- _Written task_:
Retype, exactly as they stand, the lines from the start of the data to the line that contains "cy.caustics_reflective = False;", both ends included. Leave the pictures out.

- _Listed records_:

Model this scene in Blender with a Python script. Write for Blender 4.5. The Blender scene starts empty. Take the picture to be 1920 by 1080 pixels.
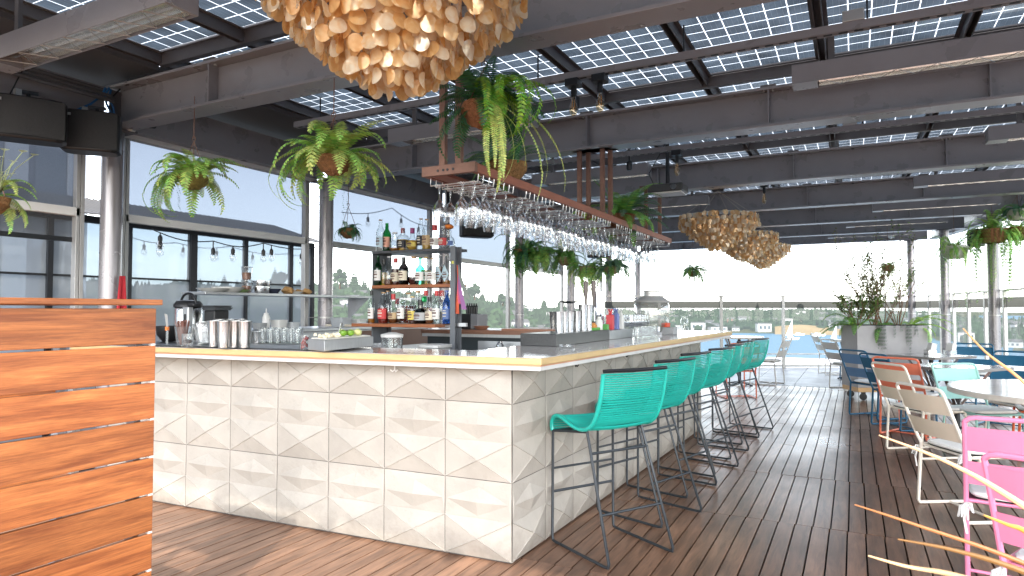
import bpy, math, random
from mathutils import Vector, Matrix
sc = bpy.context.scene
COL = sc.collection
PI = math.pi
rnd = random.Random(7)

# ------------------------------------------------------------------ camera
EYE = Vector((0, 0, 1.4)); FPX = 1230.0
YAW = math.radians(27.5); PITCH = math.radians(1.9)
FW = Vector((-math.sin(YAW)*math.cos(PITCH), math.cos(YAW)*math.cos(PITCH), math.sin(PITCH)))
RT = Vector((math.cos(YAW), math.sin(YAW), 0)); UP = RT.cross(FW)
def ray(px, py): return RT*((px-960)/FPX) - UP*((py-540)/FPX) + FW
def onz(px, py, z): r = ray(px, py); return EYE + r*((z-1.4)/r.z)
def ony(px, py, y): r = ray(px, py); return EYE + r*(y/r.y)
def onx(px, py, x): r = ray(px, py); return EYE + r*(x/r.x)
def ond(px, d, z):            # a spot on height z at distance d ahead
    p = EYE + RT*((px-960)/FPX*d) + Vector((-math.sin(YAW), math.cos(YAW), 0))*d
    return Vector((p.x, p.y, z))
cam = bpy.data.cameras.new('camera'); co = bpy.data.objects.new('camera', cam); COL.objects.link(co)
cam.sensor_width = 36; cam.lens = 36*FPX/1920; cam.clip_start = .05; cam.clip_end = 9000
m = Matrix((RT, UP, -FW)).transposed().to_4x4(); m.translation = EYE; co.matrix_world = m
sc.camera = co
sc.view_settings.view_transform = 'Standard'; sc.view_settings.look = 'None'; sc.view_settings.exposure = 0
cy = sc.cycles
cy.use_denoising = True; cy.max_bounces = 10; cy.diffuse_bounces = 5; cy.glossy_bounces = 4
cy.transmission_bounces = 8; cy.transparent_max_bounces = 40; cy.sample_clamp_indirect = 6
cy.caustics_reflective = False; cy.caustics_refractive = False

# ------------------------------------------------------------------ light
SUN_EL = math.radians(40); SUN_AZ = Vector((.46, -.89, 0)).normalized()
w = bpy.data.worlds.new('World'); sc.world = w; w.use_nodes = True
nt = w.node_tree; bg = nt.nodes['Background']
sky = nt.nodes.new('ShaderNodeTexSky'); sky.sky_type = 'NISHITA'; sky.sun_disc = False
sky.sun_elevation = SUN_EL; sky.sun_rotation = math.atan2(SUN_AZ.x, SUN_AZ.y)
sky.air_density = 1.0; sky.dust_density = 1.2; sky.ozone_density = 1.0
hs = nt.nodes.new('ShaderNodeHueSaturation'); hs.inputs['Saturation'].default_value = .38
nt.links.new(sky.outputs[0], hs.inputs['Color']); nt.links.new(hs.outputs[0], bg.inputs[0])
bg.inputs[1].default_value = .98
sl = bpy.data.lights.new('sun', 'SUN'); sl.energy = 4.6; sl.angle = math.radians(.6); sl.color = (1, .94, .84)
so = bpy.data.objects.new('sun', sl); COL.objects.link(so)
SD = Vector((SUN_AZ.x*math.cos(SUN_EL), SUN_AZ.y*math.cos(SUN_EL), math.sin(SUN_EL)))
so.rotation_euler = SD.to_track_quat('Z', 'Y').to_euler()

# ------------------------------------------------------------------ materials
MATS = {}
def new_mat(name):
    mt = bpy.data.materials.new(name); mt.use_nodes = True
    nt = mt.node_tree; nt.nodes.clear(); out = nt.nodes.new('ShaderNodeOutputMaterial')
    return mt, nt, out
def N(nt, t, **kw):
    n = nt.nodes.new(t)
    for k, v in kw.items(): setattr(n, k, v)
    return n
def coords(nt, scale=(1, 1, 1), what='Object'):
    tc = N(nt, 'ShaderNodeTexCoord'); mp = N(nt, 'ShaderNodeMapping')
    mp.inputs['Scale'].default_value = scale
    nt.links.new(tc.outputs[what], mp.inputs['Vector']); return mp.outputs[0]
def math_n(nt, op, a, b):
    n = N(nt, 'ShaderNodeMath', operation=op)
    for i, v in ((0, a), (1, b)):
        if hasattr(v, 'links'): nt.links.new(v, n.inputs[i])
        else: n.inputs[i].default_value = v
    return n.outputs[0]
def pm(name, col, rough=.5, metal=0, var=.12, scale=6., stretch=(1, 1, 1), bump=0., bscale=None, island=0., hue=0.,
       spec=.5, coat=0, rvar=0., trans=0., dirt=0., detail=5, world=False):
    """procedural surface: noise and per-piece variation of value, optional bump, varied roughness and dirt"""
    if name in MATS: return MATS[name]
    mt, nt, out = new_mat(name)
    b = N(nt, 'ShaderNodeBsdfPrincipled'); L = nt.links.new
    b.inputs['Metallic'].default_value = metal; b.inputs['Roughness'].default_value = rough
    b.inputs['Specular IOR Level'].default_value = spec; b.inputs['Coat Weight'].default_value = coat
    if world:
        g = N(nt, 'ShaderNodeNewGeometry'); mp = N(nt, 'ShaderNodeMapping'); mp.inputs['Scale'].default_value = stretch
        L(g.outputs['Position'], mp.inputs['Vector']); v = mp.outputs[0]
    else: v = coords(nt, stretch)
    nz = N(nt, 'ShaderNodeTexNoise'); nz.inputs['Scale'].default_value = scale; nz.inputs['Detail'].default_value = detail
    L(v, nz.inputs['Vector'])
    val = math_n(nt, 'ADD', math_n(nt, 'MULTIPLY', math_n(nt, 'SUBTRACT', nz.outputs['Fac'], .5), 3.2*var), 1.)
    geo = None
    if island or hue:
        geo = N(nt, 'ShaderNodeNewGeometry')
        val = math_n(nt, 'ADD', val, math_n(nt, 'MULTIPLY', math_n(nt, 'SUBTRACT', geo.outputs['Random Per Island'], .5), 2*island))
    h = N(nt, 'ShaderNodeHueSaturation'); h.inputs['Color'].default_value = (*col, 1); L(val, h.inputs['Value'])
    if hue:
        wn = N(nt, 'ShaderNodeTexWhiteNoise', noise_dimensions='1D'); L(geo.outputs['Random Per Island'], wn.inputs['W'])
        L(math_n(nt, 'ADD', math_n(nt, 'MULTIPLY', math_n(nt, 'SUBTRACT', wn.outputs['Value'], .5), 2*hue), .5), h.inputs['Hue'])
    c = h.outputs[0]
    if dirt:
        n2 = N(nt, 'ShaderNodeTexNoise'); n2.inputs['Scale'].default_value = 1.7; n2.inputs['Detail'].default_value = 8; n2.inputs['Roughness'].default_value = .7
        L(v, n2.inputs['Vector'])
        mr = N(nt, 'ShaderNodeMapRange'); mr.inputs[1].default_value = .45; mr.inputs[2].default_value = .72; mr.inputs[4].default_value = dirt
        L(n2.outputs['Fac'], mr.inputs[0])
        mx = N(nt, 'ShaderNodeMixRGB'); mx.inputs[2].default_value = (col[0]*.45, col[1]*.42, col[2]*.38, 1)
        L(mr.outputs[0], mx.inputs[0]); L(c, mx.inputs[1]); c = mx.outputs[0]
    L(c, b.inputs['Base Color'])
    if rvar: L(math_n(nt, 'ADD', math_n(nt, 'MULTIPLY', math_n(nt, 'SUBTRACT', nz.outputs['Fac'], .5), 3*rvar), rough), b.inputs['Roughness'])
    if bump:
        n3 = N(nt, 'ShaderNodeTexNoise'); n3.inputs['Scale'].default_value = bscale or scale*4; n3.inputs['Detail'].default_value = 4; L(v, n3.inputs['Vector'])
        bp = N(nt, 'ShaderNodeBump'); bp.inputs['Strength'].default_value = bump; bp.inputs['Distance'].default_value = .02
        L(n3.outputs['Fac'], bp.inputs['Height']); L(bp.outputs[0], b.inputs['Normal'])
    sh = b.outputs[0]
    if trans:
        t = N(nt, 'ShaderNodeBsdfTranslucent'); L(c, t.inputs[0])
        mx = N(nt, 'ShaderNodeMixShader'); mx.inputs[0].default_value = trans; L(sh, mx.inputs[1]); L(t.outputs[0], mx.inputs[2]); sh = mx.outputs[0]
    L(sh, out.inputs[0]); MATS[name] = mt; return mt
def glass(name, tint=(.95, .97, .97), base=.03, gain=.8, rough=.02, dens=0, dcol=(.5, .5, .5), ior=1.45, power=3.2, edge=0., fres=False):
    """thin clear or tinted glass: lets light through, mirrors at grazing angles; dens adds a woven/milky share"""
    if name in MATS: return MATS[name]
    mt, nt, out = new_mat(name); L = nt.links.new
    t = N(nt, 'ShaderNodeBsdfTransparent'); t.inputs[0].default_value = (*tint, 1)
    g = N(nt, 'ShaderNodeBsdfGlossy'); g.inputs['Roughness'].default_value = rough; g.inputs[0].default_value = (1, 1, 1, 1)
    f = N(nt, 'ShaderNodeLayerWeight'); f.inputs['Blend'].default_value = .5
    if edge:      # longer path through the glass near its outline
        me_ = N(nt, 'ShaderNodeMixRGB'); me_.inputs[1].default_value = (*tint, 1); me_.inputs[2].default_value = (tint[0]*.25, tint[1]*.27, tint[2]*.29, 1)
        L(math_n(nt, 'MULTIPLY', math_n(nt, 'POWER', f.outputs['Facing'], 2.6), edge), me_.inputs[0]); L(me_.outputs[0], t.inputs[0])
    fz = N(nt, 'ShaderNodeFresnel'); fz.inputs['IOR'].default_value = 1.4
    fac = math_n(nt, 'ADD', math_n(nt, 'MULTIPLY', fz.outputs[0] if fres else math_n(nt, 'POWER', f.outputs['Facing'], power), gain), base)
    mx = N(nt, 'ShaderNodeMixShader'); L(fac, mx.inputs[0]); L(t.outputs[0], mx.inputs[1]); L(g.outputs[0], mx.inputs[2]); sh = mx.outputs[0]
    if dens:
        d = N(nt, 'ShaderNodeBsdfDiffuse'); d.inputs[0].default_value = (*dcol, 1)
        tl = N(nt, 'ShaderNodeBsdfTranslucent'); tl.inputs[0].default_value = (*dcol, 1)
        m0 = N(nt, 'ShaderNodeMixShader'); m0.inputs[0].default_value = .5; L(d.outputs[0], m0.inputs[1]); L(tl.outputs[0], m0.inputs[2])
        m2 = N(nt, 'ShaderNodeMixShader')
        wv = N(nt, 'ShaderNodeTexNoise'); wv.inputs['Scale'].default_value = 260; L(coords(nt), wv.inputs['Vector'])
        L(math_n(nt, 'ADD', math_n(nt, 'MULTIPLY', math_n(nt, 'SUBTRACT', wv.outputs['Fac'], .5), .5), dens), m2.inputs[0])
        L(sh, m2.inputs[1]); L(m0.outputs[0], m2.inputs[2]); sh = m2.outputs[0]
    L(sh, out.inputs[0]); MATS[name] = mt; return mt
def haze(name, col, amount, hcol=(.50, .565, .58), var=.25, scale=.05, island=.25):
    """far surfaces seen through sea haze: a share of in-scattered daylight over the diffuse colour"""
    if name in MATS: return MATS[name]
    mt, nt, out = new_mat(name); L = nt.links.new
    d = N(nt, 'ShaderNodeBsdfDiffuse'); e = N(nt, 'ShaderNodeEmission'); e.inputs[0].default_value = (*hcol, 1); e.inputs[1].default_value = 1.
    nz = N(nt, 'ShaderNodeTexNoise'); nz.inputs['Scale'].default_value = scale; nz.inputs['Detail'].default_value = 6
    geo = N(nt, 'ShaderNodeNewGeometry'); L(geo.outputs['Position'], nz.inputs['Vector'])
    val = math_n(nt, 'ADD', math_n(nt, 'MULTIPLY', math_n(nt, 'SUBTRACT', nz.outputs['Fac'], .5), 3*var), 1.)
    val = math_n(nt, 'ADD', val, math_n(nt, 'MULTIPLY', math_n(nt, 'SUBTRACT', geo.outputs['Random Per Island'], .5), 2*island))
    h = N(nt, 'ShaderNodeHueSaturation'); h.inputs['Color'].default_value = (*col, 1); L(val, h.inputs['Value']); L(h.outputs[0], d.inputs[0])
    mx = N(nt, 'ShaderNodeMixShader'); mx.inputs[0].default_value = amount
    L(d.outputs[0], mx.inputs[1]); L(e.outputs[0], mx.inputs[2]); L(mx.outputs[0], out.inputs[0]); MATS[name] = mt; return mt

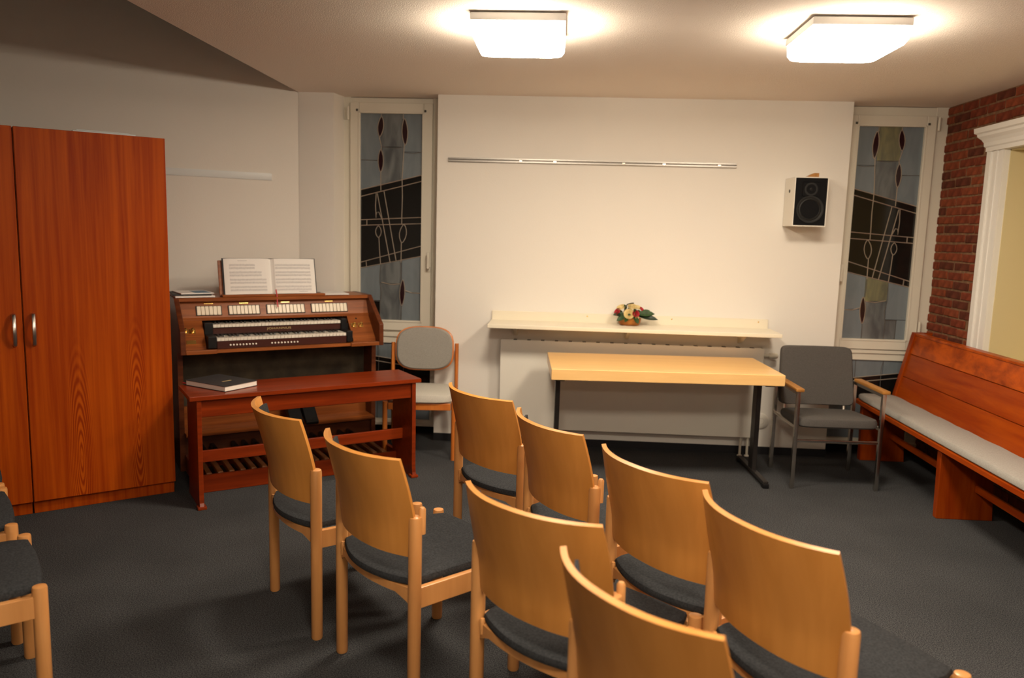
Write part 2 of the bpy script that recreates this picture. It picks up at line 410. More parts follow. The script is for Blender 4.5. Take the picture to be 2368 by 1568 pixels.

- _Final answer_:
Model this scene in Blender with a Python script. Write for Blender 4.5. The Blender scene starts empty. Take the picture to be 1920 by 1080 pixels.
import bpy, math, random
from mathutils import Vector, Matrix
sc = bpy.context.scene
COL = sc.collection
PI = math.pi
rnd = random.Random(7)

# ------------------------------------------------------------------ camera
EYE = Vector((0, 0, 1.4)); FPX = 1230.0
YAW = math.radians(27.5); PITCH = math.radians(1.9)
FW = Vector((-math.sin(YAW)*math.cos(PITCH), math.cos(YAW)*math.cos(PITCH), math.sin(PITCH)))
RT = Vector((math.cos(YAW), math.sin(YAW), 0)); UP = RT.cross(FW)
def ray(px, py): return RT*((px-960)/FPX) - UP*((py-540)/FPX) + FW
def onz(px, py, z): r = ray(px, py); return EYE + r*((z-1.4)/r.z)
def ony(px, py, y): r = ray(px, py); return EYE + r*(y/r.y)
def onx(px, py, x): r = ray(px, py); return EYE + r*(x/r.x)
def ond(px, d, z):            # a spot on height z at distance d ahead
    p = EYE + RT*((px-960)/FPX*d) + Vector((-math.sin(YAW), math.cos(YAW), 0))*d
    return Vector((p.x, p.y, z))
cam = bpy.data.cameras.new('camera'); co = bpy.data.objects.new('camera', cam); COL.objects.link(co)
cam.sensor_width = 36; cam.lens = 36*FPX/1920; cam.clip_start = .05; cam.clip_end = 9000
m = Matrix((RT, UP, -FW)).transposed().to_4x4(); m.translation = EYE; co.matrix_world = m
sc.camera = co
sc.view_settings.view_transform = 'Standard'; sc.view_settings.look = 'None'; sc.view_settings.exposure = 0
cy = sc.cycles
cy.use_denoising = True; cy.max_bounces = 10; cy.diffuse_bounces = 5; cy.glossy_bounces = 4
cy.transmission_bounces = 8; cy.transparent_max_bounces = 40; cy.sample_clamp_indirect = 6
cy.caustics_reflective = False; cy.caustics_refractive = False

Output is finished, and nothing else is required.